Review the listing and copy each line that holds the word "recreates".

** BEGIN SOURCE MATERIAL **

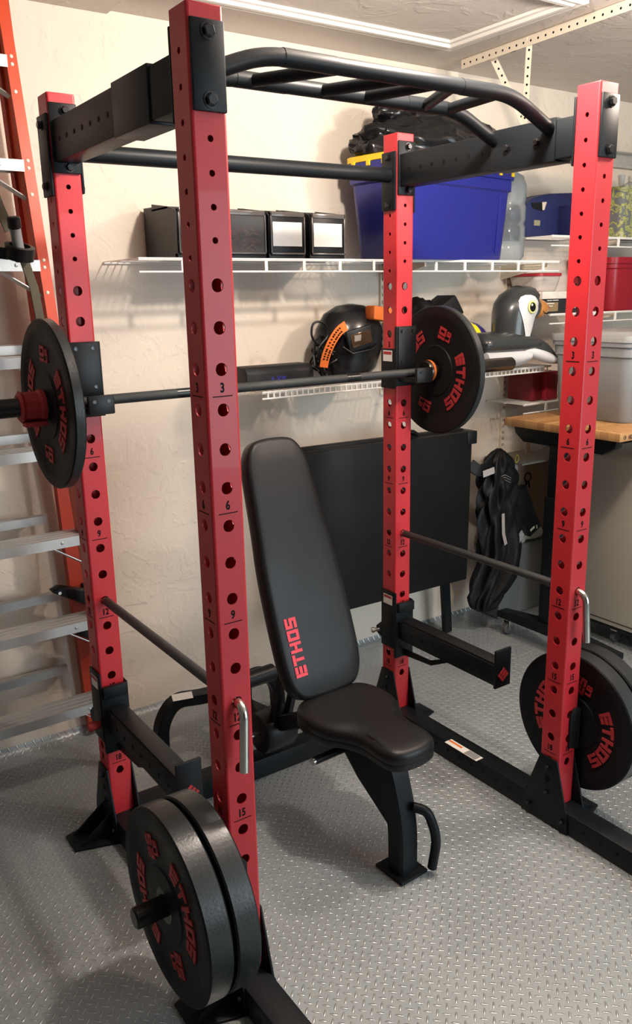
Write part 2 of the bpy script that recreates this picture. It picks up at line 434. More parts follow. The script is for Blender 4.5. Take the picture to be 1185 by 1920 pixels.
# ================================================================== POWER RACK
W_, D_, s_ = 1.1625, .8003, .0748
H_ = s_ / 2
zk = lambda k: 1.769 - .0812 * k
TOPZ = 2.177
rack = thing('power_rack', 'red and black steel power rack with numbered uprights filling the frame', 'power rack', (0, 0, 0))
def upright_mesh():
    m = MB(); bm = m.bm; rad = .006; th = .003
    z0, z1 = s_, TOPZ
    large = [(zk(k), .0133) for k in range(1, 20)]
    front = large + [(z, .0063) for z in (1.771, 1.8315, 1.892, 1.9527, 2.0135, 2.07, 2.13)]
    side = large + [(z, .0063) for z in (1.7396, 1.801, 1.861, 1.9217, 1.9823, 2.0433, 2.1046)]
    def face(R, holes, off, hw, rimdir):
        holes = sorted(holes)
        bnd = [z0]
        for (a, ra), (b, rb) in zip(holes, holes[1:]): bnd.append(((a + ra) + (b - rb)) / 2)
        bnd.append(z1)
        for i, (zc, r) in enumerate(holes):
            za, zb = bnd[i], bnd[i + 1]; per = []
            for k in range(4): per.append((-hw + 2 * hw * k / 4, za))
            for k in range(4): per.append((hw, za + (zb - za) * k / 4))
            for k in range(4): per.append((hw - 2 * hw * k / 4, zb))
            for k in range(4): per.append((-hw, zb - (zb - za) * k / 4))
            A = [bm.verts.new(R @ Vector((u, -off, z))) for u, z in per]
            B, Cc = [], []
            for u, z in per:
                a = math.atan2(z - zc, u)
                B.append(bm.verts.new(R @ Vector((r * math.cos(a), -off, zc + r * math.sin(a)))))
                if rimdir: Cc.append(bm.verts.new(R @ Vector((r * math.cos(a), -off + th, zc + r * math.sin(a)))))
            for k in range(16):
                j = (k + 1) % 16
                bm.faces.new((A[k], A[j], B[j], B[k]))
                if rimdir: bm.faces.new((B[k], B[j], Cc[j], Cc[k]))
    for q, hs in ((0, front), (1, side), (2, front), (3, side)):
        R = Matrix.Rotation(q * PI / 2, 3, 'Z')
        face(R, hs, H_, H_ - rad, True)
        face(R, hs, H_ - th, H_ - th, False)
        c = [R @ Vector((H_ - rad + rad * math.sin(t), -(H_ - rad) - rad * math.cos(t), 0)) for t in (0, PI / 8, PI / 4, 3 * PI / 8, PI / 2)]
        V = [[bm.verts.new((p.x, p.y, z)) for p in c] for z in (z0, z1)]
        for k in range(4): bm.faces.new((V[0][k], V[0][k + 1], V[1][k + 1], V[1][k]))
    return m
me_up = None
def numbers(par):
    for q in (0, 3):
        R = Matrix.Rotation(q * PI / 2, 3, 'Z')
        for n in (3, 6, 9, 12, 15, 18):
            m = MB(); zc = zk(n) - .036
            font_mesh(m, str(n), lambda u, v, h: R @ Vector((u * .0155, -(H_ + .0001 + h * .0005), zc + (v - .5) * .0205)))
            zl = zk(n) - .0535
            m.loft([[R @ Vector((u, -(H_ + h), zl + z)) for h, z in ((.0001, -.001), (.0006, -.001), (.0006, .001), (.0001, .001))] for u in (-.0225, .0225)])
            m.build('number_marking', MARK, par, smooth=0)
cap_m = None
ups = []
for i, (x, y) in enumerate(((0, 0), (0, D_), (W_, D_), (W_, 0))):
    if i == 0:
        u = upright_mesh().build('upright', RED, rack, smooth=40)
        numbers(u)
        cp = MB().bx(-H_ + .001, H_ - .001, -H_ + .001, H_ - .001, TOPZ - .004, TOPZ + .003, .002).build('end_cap', RED, u)
    else:
        u = ups[0].copy(); COL.objects.link(u); u.location = (x, y, 0); u.parent = rack
        for ch in list(ups[0].children):
            c = ch.copy(); COL.objects.link(c); c.parent = u
    ups.append(u)
def bolts(pts, d, r, parent, name='bolt'):
    for p in pts:
        m = MB(); bolt(m, p, d, r); m.build(name, BOLT, parent)
def discs(pts, d, r, prof, parent, name, mt=None):
    for p in pts:
        MB().lathe([(a * r, b) for a, b in prof], p, d, 14).build(name, mt or BOLT, parent)
def bolt(m, p, d, r=.0115, mi=0):
    p, d = Vector(p), Vector(d).normalized()
    m.lathe([(r * 1.25, 0), (r * 1.25, .002)], p, d, 18, mi)
    m.lathe([(r, .002), (r, .008), (r * .8, .0105)], p, d, 6, mi)
# side beams along the depth, each with sleeve end plates and holes drilled as dark discs recessed
def holes_row(m, x, ys, z, sx, r=.006):
    for y in ys: m.lathe([(r, 0), (r, .0006)], (x, y, z), (sx, 0, 0), 14, mi=1)
for x in (0, W_):
    inn = 1 if x == 0 else -1
    h = MB().bx(x - .031, x + .031, H_ + .008, D_ - H_ - .008, 2.010, 2.112, .004)
    for sg in (-1, 1): holes_row(h, x + sg * .0311, [.38 + .055 * k for k in range(7)], 2.061, sg)
    b = h.build('side_beam', [BLK, MARK], rack)
    MB().bx(x - .036, x + .036, .15 if x == 0 else .103, .34, 2.005, 2.117, .003).build('sleeve', BLK, b)
    bolts([(x + inn * .036, y, 2.062) for y in (.165, .275)], (inn, 0, 0), .010, b)
    for y, dy, px in ((0, 1, 1), (D_, -1, 1)):
        p = MB().bx(x - .037, x + .037, y + dy * H_ - (0 if dy > 0 else .008), y + dy * H_ + (.008 if dy > 0 else 0), 1.985, 2.155, .003).build('mounting_plate', BLK, rack)
        bolts([(x + .004, y + dy * (H_ + .008), z) for z in (2.137, 2.0)], (0, dy, 0), .010, p)
    p = MB().box((x, -H_ - .004, 2.075), (.070, .008, .155), .003).build('mounting_plate', BLK, rack)
    bolts([(x, -H_ - .008, z) for z in (2.132, 2.017)], (0, -1, 0), .012, p)
# rear top bar with square plates on the inner and outer faces of the back uprights
b = MB().cyl((H_ + .008, D_, 2.045), (W_ - H_ - .008, D_, 2.05), .0235, n=28).build('rear_bar', BLK, rack)
for x, sg in ((0, 1), (W_, -1)):
    for side in (1, -1):
        xx = x + sg * side * H_
        p = MB().box((xx + sg * side * .004, D_, 2.03), (.008, .072, .185 if side > 0 else .20), .003).build('mounting_plate', BLK, rack)
        bolts([(xx + sg * side * .008, D_, z) for z in (2.105, 1.955)], (sg * side, 0, 0), .010, p)
# multi grip pull up bar
pu = None
m = MB()
Z1 = 2.155
for y in (.112, .318):
    pth = fillet([(H_ - .006, y + .012, 2.088), (.215, y, Z1), (W_ - .2, y, Z1), (W_ - H_ + .006, y + .012, 2.088)], .06, 6)
    m.tube(pth, .0185, 16)
pu = m.build('pull_up_bar', BLK, rack)
g = [((.305, .31), (.41, .12)), ((.505, .31), (.595, .12)), ((.64, .31), (.70, .12)), ((.845, .31), (.76, .12)), ((.93, .31), (.912, .12))]
for a, c in g:
    MB().cyl((*a, Z1 - .002), (*c, Z1 - .002), .0145, n=16).build('cross_grip', BLK, pu)
for y in (.112, .318):
    for x0, x1 in ((.26, .40), (.78, .90)):
        MB().cyl((x0, y, Z1), (x1, y, Z1), .0192, n=18).build('grip_sleeve', BLK, pu)
# base rails and rear crossmember
for x in (0, W_):
    h = MB().bx(x - H_, x + H_, -.62, D_ + .11, 0, s_, .004)
    for sg in (1, -1):
        for k in range(22):
            y = -.57 + .0605 * k
            h.lathe([(.0065, 0), (.0065, .0006)], (x + sg * H_, y, .042), (sg, 0, 0), 12, mi=1)
    b = h.build('base_rail', [BLK, MARK], rack)
    MB().bx(x - H_ + .002, x + H_ - .002, D_ + .105, D_ + .113, .003, s_ - .003, .002).build('end_cap', BLK2, b)
rc = MB().bx(H_, W_ - H_, D_ - H_, D_ + H_, .001, s_, .004).build('rear_crossmember', BLK, rack)
for xx in (H_ + .006, W_ - H_ - .014): MB().bx(xx, xx + .008, D_ - .07, D_ + .07, .001, .11, .002).build('mounting_plate', BLK, rc)
# gussets and feet
for x in (0, W_):
    for y in (0, D_):
        for sg in (1, -1):
            xx = x + sg * H_
            pts = [(xx, y + a, z) for a, z in ((-.098, .001), (.098, .001), (.098, .055), (.036, .238), (-.036, .238), (-.098, .055))]
            if y == 0 or True:
                pts = [(xx, y + a, z) for a, z in ((-.088, .002), (.10, .002), (.095, .06), (.0335, .236), (-.0335, .236), (-.082, .06))]
            gp = MB().prism(pts, (sg * .006, 0, 0), bev=.0015).build('gusset_plate', BLK, rack)
            bolts([(xx + sg * .006, y + a, z) for a, z in ((0, .205), (0, .115), (.07, .04), (-.065, .04))], (sg, 0, 0), .008, gp)
            discs([(xx + sg * .006, y, .16)], (sg, 0, 0), .011, [(1, 0), (1, .0008)], gp, 'hole', MARK)
        so = -1 if x == 0 else 1
        xo = x + so * (H_ + .006)
        L = .125
        ft = MB()
        ft.prism([(xo, y - .085, .0), (xo + so * L, y - .045, 0), (xo + so * L, y + .045, 0), (xo, y + .085, 0)][::1], (0, 0, .007), bev=.0015)
        for a in (-.035, .035):
            ft.prism([(xo, y + a - .003, .006), (xo + so * (L - .02), y + a - .003, .006), (xo, y + a - .003, .085)], (0, .006, 0))
        ft.lathe([(.009, 0), (.009, .001)], (xo + so * (L - .025), y, .007), (0, 0, 1), 14)
        ft.build('foot_plate', BLK, rack)
st = MB().box((1.132, .385, s_ + .0006), (.034, .16, .001), rot=(0, 0, .0)).build('warning_sticker', LABELM, rack)
mm = MB().box((1.137, .43, s_ + .0014), (.010, .066, .0006)); mm.build('sticker_print', LORANGE, st)
MB().box((1.132, .342, s_ + .0014), (.030, .055, .0006)).build('sticker_panel', LGREY, st)

# ================================================================== HARDWARE ON THE RACK
# j-cups
def jcup(x, lab):
    t = thing('j_cup', lab, 'j-cup', (x, D_ - H_, 1.33), 'j-cups holding the barbell')
    yf = D_ - H_
    bd = MB().bx(x - .046, x + .046, yf - .012, yf - .0005, 1.345, 1.552, .002)
    bd.bx(x - .046, x - H_ - .0008, yf - .0005, yf + s_ * .98, 1.335, 1.475, .002)
    bd.bx(x - .036, x + .036, yf - .105, yf - .011, 1.362, 1.3805, .003)
    bd.build('bracket', BLK, t)
    fp = MB().bx(x - .040, x + .040, yf - .0165, yf - .0122, 1.405, 1.548, .0015).build('face_plate', BLK2, t)
    discs([(x + dx, yf - .0165, z) for dx in (-.024, .024) for z in (1.535, 1.43)], (0, -1, 0), .0065, [(1, 0), (1, .0012), (.6, .0008)], fp, 'screw')
    lp = MB().bx(x - .037, x + .037, yf - .112, yf - .098, 1.362, 1.414, .004).build('lip', BLK2, t)
    discs([(x + dx, yf - .112, 1.398) for dx in (-.02, .02)], (0, -1, 0), .005, [(1, 0), (1, .001)], lp, 'screw')
    s2 = MB().box((x - .0466, yf + .036, 1.450), (.0006, .05, .038)).build('warning_sticker', LABELM, t)
    MB().box((x - .0471, yf + .036, 1.460), (.0005, .044, .010)).build('sticker_print', REDM, s2)
jcup(0, 'black j-cup on the back left upright, under the left end of the barbell')
jcup(W_, 'black j-cup with white sticker on the back right upright under the barbell')
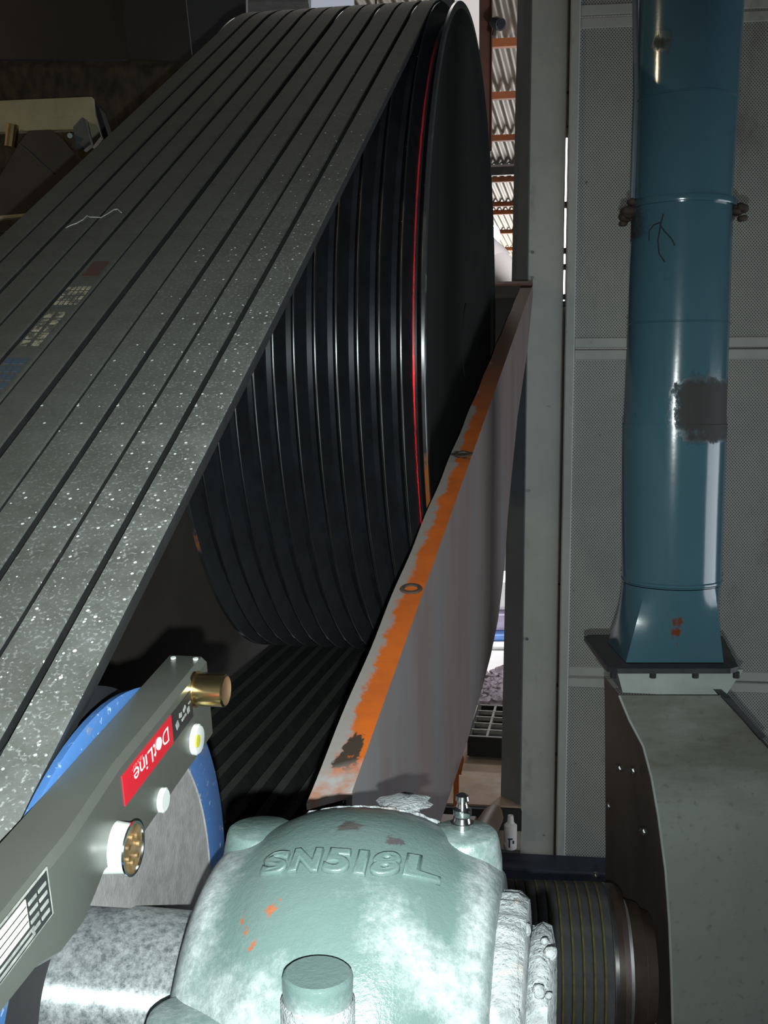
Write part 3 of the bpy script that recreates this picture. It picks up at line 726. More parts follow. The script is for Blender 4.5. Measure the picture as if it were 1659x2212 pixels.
mu = lt.nodes.new('ShaderNodeMath'); mu.operation = 'MULTIPLY'; lt.links.new(le.outputs[0], mu.inputs[0]); lt.links.new(mz_.outputs[0], mu.inputs[1])
mu2 = lt.nodes.new('ShaderNodeMath'); mu2.operation = 'MULTIPLY'; mu2.inputs[1].default_value = 700.0; lt.links.new(mu.outputs[0], mu2.inputs[0])
lt.links.new(mu2.outputs[0], em.inputs['Strength']); em.inputs['Color'].default_value = (1, .0, .04, 1)

# ------------------------------------------------------------------ belt guard (lower half)
L_ = math.hypot(S_S, S_H); CLD = D*(-S_S/L_) + Z*(-S_H/L_); CLN = -D*(-S_H/L_) + Z*(-S_S/L_)
GH = -.03
def fl_hit(x, y): p = hit(x, y, C + CLN*GH, CLN); return p
gi0, gi1 = fl_hit(660, 1736), fl_hit(1127, 614)
go0, go1 = fl_hit(761, 1709), fl_hit(1151, 614)
gdir = (go1 - go0).normalized(); gn = Vector((gdir.y, -gdir.x, 0)).normalized()      # outward normal of the right plate
if gn.dot(A) < 0: gn = -gn
guard = empty('belt_guard', Vector((C.x, C.y, .5)), 'lower half of brown grey belt guard with orange flange', 'guard')
# right plate: polygon in its own vertical plane
def gp(x, y): return hit(x, y, go0, gn)
low = [gp(x, y) for x, y in ((1151, 640), (1139, 760), (1118, 900), (1106, 1020), (1097, 1115), (1092, 1193), (1087, 1252), (1076, 1339), (1060, 1417), (1042, 1485), (1023, 1550), (1010, 1600), (991, 1659), (950, 1780))]
pn = gp(761, 1715)
last = low[-1]; lowdir = (low[-1] - low[-3]).normalized()
near_end = go0 - gdir*.02
poly = [go1] + low + [last + lowdir*.35, Vector((near_end.x, near_end.y, (last + lowdir*.35).z)) , go0]
def plate_poly(name, poly, th, mat, par):
    mb = MB(); mb.prism(poly, -gn*th); return mb.build(name, mat, par)
plate_poly('side_plate', poly, .004, m_guard, guard)
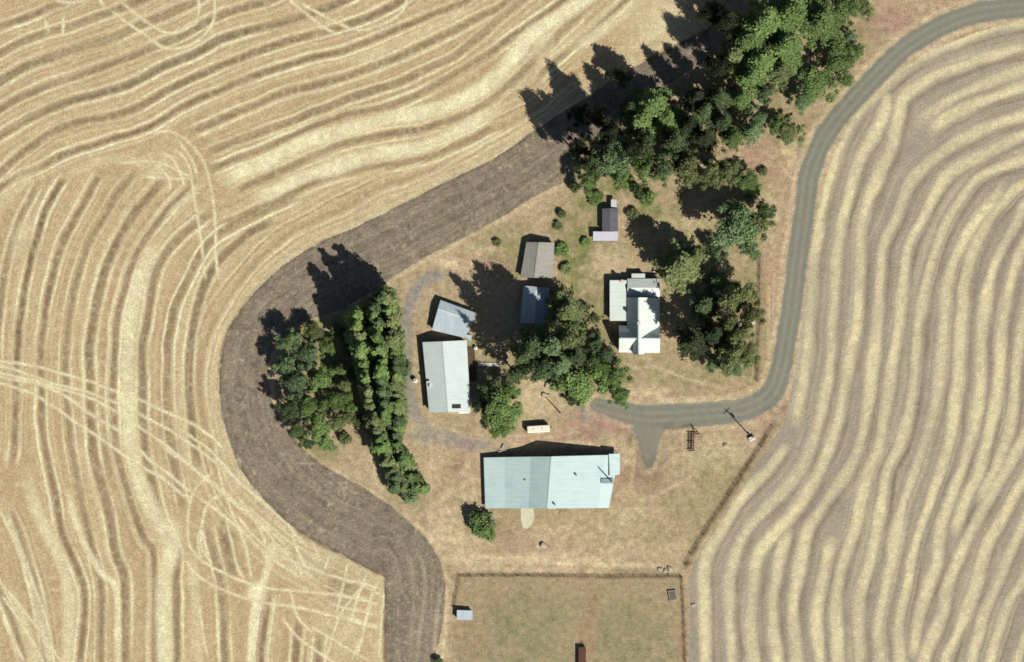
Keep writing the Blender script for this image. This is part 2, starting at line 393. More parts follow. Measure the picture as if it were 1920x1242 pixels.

** END SOURCE MATERIAL **

FULL SOLUTION:
Write part 2 of the bpy script that recreates this picture. It picks up at line 434. More parts follow. The script is for Blender 4.5. Take the picture to be 1185 by 1920 pixels.
Write part 3 of the bpy script that recreates this picture. It picks up at line 726. More parts follow. The script is for Blender 4.5. Measure the picture as if it were 1659x2212 pixels.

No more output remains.